西脇工・翁田「上から目線」で堂々完投

 「全国高校野球・1回戦、西脇工4-1岩見智翠館」(11日、甲子園)

 初出場の西脇工が石見智翠館を下し、初戦突破を果たした。兵庫県の公立高校が初戦突破するのは1984年の明石以来、29年ぶり。エース・翁田(おうた)勝基投手(3年)が7安打1失点、8奪三振完投。堂々としたピッチングで観衆4万5000人の期待に応えた。思いつないだ

 三塁側外野席からネット裏までを埋めた西脇工ファンの大声援に後押しされ、翁田が堂々のピッチングをみせた。7安打1失点、8奪三振で完投。「初回は緊張したが、投げるうちに自分のペースをつかめた。応援を力にできた」。ピンチでも表情を変えず「自分の世界に入れた」とマイペースを貫いた。

 7試合すべてに登板した兵庫大会の決勝後、新調した帽子のひさしに「上から目線」と書いた。「打者に対して上から見下ろして投げることを心がけている。ブルペンでも同じです」。勝ち気な投球を心がけるためだ。

 陸上部男子は全国高校駅伝8度の優勝を誇る名門だが、野球部は春夏通じて初の甲子園。周りを囲む大観衆に「これが全国の雰囲気かと思った」とのまれそうになった。

 初回いきなり中前打とボークで無死二塁にされ、2番・酒巻に中前適時打を浴びた。たった4球で先制されたが「一回裏に味方が逆転して、切り替えられた」と、その裏の2点の援護で落ち着きを取り戻した。九回、最後の打者にこの日最速の142キロをマークすると、フォークで空振り三振に取った。

公立高でも!! 中学時代は強豪私学への進学を希望していた。しかし父・八寿男さん(46)に「(実力的に)背番号をもらえるチームに入った方がいい」と説得され、西脇工へ進学。強豪ひしめく兵庫大会を勝ち上がり、全国大会でも1勝を挙げた。背番号「1」にふさわしい好投をみせ「公立高校でも冬にしっかり追い込み練習をすれば、夏に結果が出ると示せた」と胸を張った。

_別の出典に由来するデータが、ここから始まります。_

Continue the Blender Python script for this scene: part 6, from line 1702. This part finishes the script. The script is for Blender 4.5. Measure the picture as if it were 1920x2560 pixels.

 毎年12月末と1月末のそれぞれ2週間、「底力期間」と称し徹底的に走り込む。陸上部が使う400メートルトラックを最多で25周のランニング。「吐いてしまう選手もいる」(翁田)というほどハードな練習を乗り越えた。さらに毎日、往復で約2時間半かけて自転車通学し、下半身を鍛えてきた。

 2回戦の相手は木更津総合。「次も強い相手なので、自分のピッチングをしたい」。つぶらな瞳は自信に満ちていた。